They see the answer to making affordable, readily-viable green hydrogen in a system of water electrolysis called polymer exchange membrane, or PEM.
In contrast to the more commonly used alkaline electrolyser, PEM is better suited to working with the intermittent nature of renewable energy sources like wind and solar that could provide electricity for hydrogen production.
Just as importantly, it's readily adaptable to large-scale hydrogen production.
"However, PEM systems rely on catalysts based on noble metals that are rare, expensive and suffer from inefficiencies," Kennedy said.
"This drives up the cost of green hydrogen relative to fossil fuels."
Working with scientists across Canterbury, Auckland and Otago universities, along with other experts in Singapore, Germany, Australia and the US, Kennedy's team aims to overcome this barrier with new, high-performing materials.
"This entails working at the molecular level to design surfaces with specific properties that make them highly efficient as catalysts," he said.
"The research tackles challenges that are presently a barrier for large-scale hydrogen production. This includes fundamental physics, catalyst chemistry, and the design of electrocatalytic devices."
The project, running over five years, will also investigate what factors might drive public buy-in to green hydrogen, along with what economic benefits could be reaped from producing and exporting it here.
Some of the obvious applications for New Zealand were using it as an energy storage medium for dry hydro years, a fuel for heavy transport, and replacing fossil fuels for heating and industrial uses.
"It is also a potential export commodity, possibly in a transportable form such as ammonia."
New Zealand currently imported about 60 per cent of its energy in the form of oil and coal, and green hydrogen had the potential to make the country more self-sufficient in energy, he said.
"Hydrogen can replace fossil fuels for stationary power and transport industries that contribute 40 per cent of New Zealand's greenhouse gas emissions.
"This project has a goal of helping New Zealand meet its net carbon zero target by 2050."
The horizon-scanning H2 Taranaki Roadmap, produced by local agencies and formally launched last year by Prime Minister Jacinda Ardern, has already forecast that hydrogen will be increasingly produced using electricity to split water, with the only emission being oxygen.

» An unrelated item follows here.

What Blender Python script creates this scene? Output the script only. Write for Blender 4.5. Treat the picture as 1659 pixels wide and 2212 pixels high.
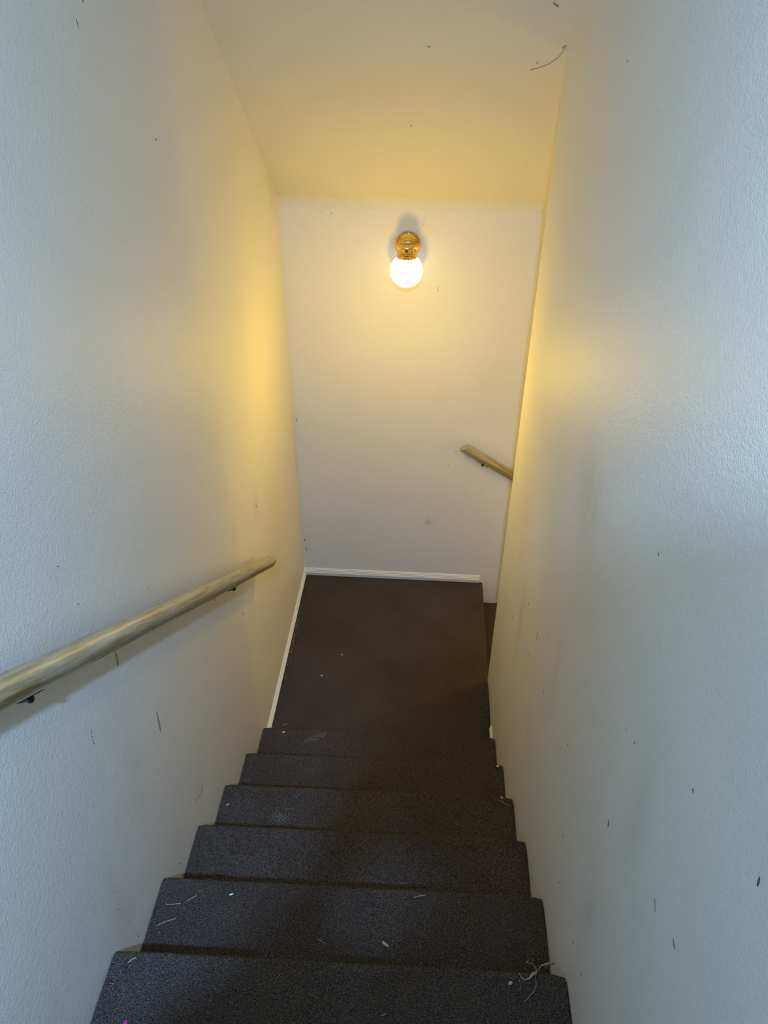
import bpy, math, random
import numpy as np
from mathutils import Vector, Matrix

for o in list(bpy.data.objects):
    bpy.data.objects.remove(o)
SC = bpy.context.scene
COL = SC.collection
random.seed(7)
RNG = np.random.default_rng(7)

# ------------------------------------------------------------------ measured layout (metres)
PITCH, YAW, ROLL = 0.62021, -0.05922, 0.00754
FOCAL_PX = 1618.953
CAM = Vector((0.63929, -3.23746, 2.81935))
W = 1.0                       # clear width of the stairwell, left wall x=0, right wall x=W
NOSE_Y, RUN, RISE = -1.17148, 0.26201, 0.17573   # lowest nosing of the upper flight
SKEW = 0.0131                 # nosings run a little out of square
LAND_Z, LAND_X = 0.0458, 1.0064
CEIL_Z, CEIL_M = 2.06977, 0.80421                # ceiling height at far wall, slope
WALL_END = -0.7198            # right wall stops here
HALL_Y, HALL_Z = NOSE_Y - 7 * RUN, 8 * RISE      # edge and level of the upper hall floor
HALL_CEIL = 3.63

# ------------------------------------------------------------------ camera
def camera_axes():
    cp, sp = math.cos(PITCH), math.sin(PITCH)
    fwd = Vector((math.sin(YAW) * cp, math.cos(YAW) * cp, -sp))
    right = Vector((math.cos(YAW), -math.sin(YAW), 0))
    up = right.cross(fwd)
    r = right * math.cos(ROLL) + up * math.sin(ROLL)
    u = -right * math.sin(ROLL) + up * math.cos(ROLL)
    return r, u, fwd
RIGHT, UP, FWD = camera_axes()
cd = bpy.data.cameras.new('camera')
cam = bpy.data.objects.new('camera', cd)
COL.objects.link(cam)
cam.matrix_world = Matrix(((RIGHT.x, UP.x, -FWD.x, CAM.x), (RIGHT.y, UP.y, -FWD.y, CAM.y),
                           (RIGHT.z, UP.z, -FWD.z, CAM.z), (0, 0, 0, 1)))
cd.sensor_fit = 'HORIZONTAL'
cd.sensor_width = 36.0
cd.lens = 36.0 * FOCAL_PX / 1659.0
cd.clip_start = 0.01
SC.camera = cam

# ------------------------------------------------------------------ world, lamps, exposure
world = bpy.data.worlds.new('world')
SC.world = world
world.use_nodes = True
bg = world.node_tree.nodes['Background']
bg.inputs[0].default_value = (0.95, 0.91, 0.80, 1)
bg.inputs[1].default_value = 0.22

def point_lamp(name, loc, watts, colour, radius):
    l = bpy.data.lights.new(name, 'POINT')
    l.energy, l.color, l.shadow_soft_size = watts, colour, radius
    o = bpy.data.objects.new(name, l)
    o.location = loc
    COL.objects.link(o)
    return o
# cool bulb on the upper hall ceiling, behind and above the camera
def disk_lamp(name, loc, watts, colour, size, tilt):
    l = bpy.data.lights.new(name, 'AREA')
    l.shape, l.size, l.energy, l.color = 'DISK', size, watts, colour
    o = bpy.data.objects.new(name, l)
    o.location = loc
    o.rotation_euler = (math.radians(tilt), 0, 0)
    COL.objects.link(o)
    return o
disk_lamp('hall_light', (0.62, -3.84, 3.53), 98, (0.32, 0.57, 1.0), 0.08, 3)
# warm wall lamp of the lower flight, out of sight round the corner
point_lamp('lower_light', (2.15, -0.14, 0.85), 16, (1.0, 0.68, 0.20), 0.05)

SC.view_settings.view_transform = 'Standard'
SC.view_settings.look = 'None'
SC.view_settings.gamma = 1.0
SC.view_settings.exposure = 0.0
SC.view_settings.use_curve_mapping = False
SC.cycles.max_bounces = 10
SC.cycles.diffuse_bounces = 8
SC.cycles.sample_clamp_indirect = 6.0
SC.cycles.use_denoising = True

# ------------------------------------------------------------------ material helpers
def new_mat(name):
    m = bpy.data.materials.new(name)
    m.use_nodes = True
    nt = m.node_tree
    return m, nt, nt.nodes['Principled BSDF']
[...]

The report found hydrogen could be utilised as a fuel, particularly for heavy vehicles, as a feedstock for products such as urea or methanol, or to store electrical energy for long periods of time from weeks to years.
A new network could include storage of hydrogen or synthetic natural gas in depleted gas fields, it said, and electricity generation using green hydrogen in Taranaki's gas-fired peaker plants.
But the oil and gas industry has questioned how much it would cost to produce, given the "enormous" amounts of electricity required.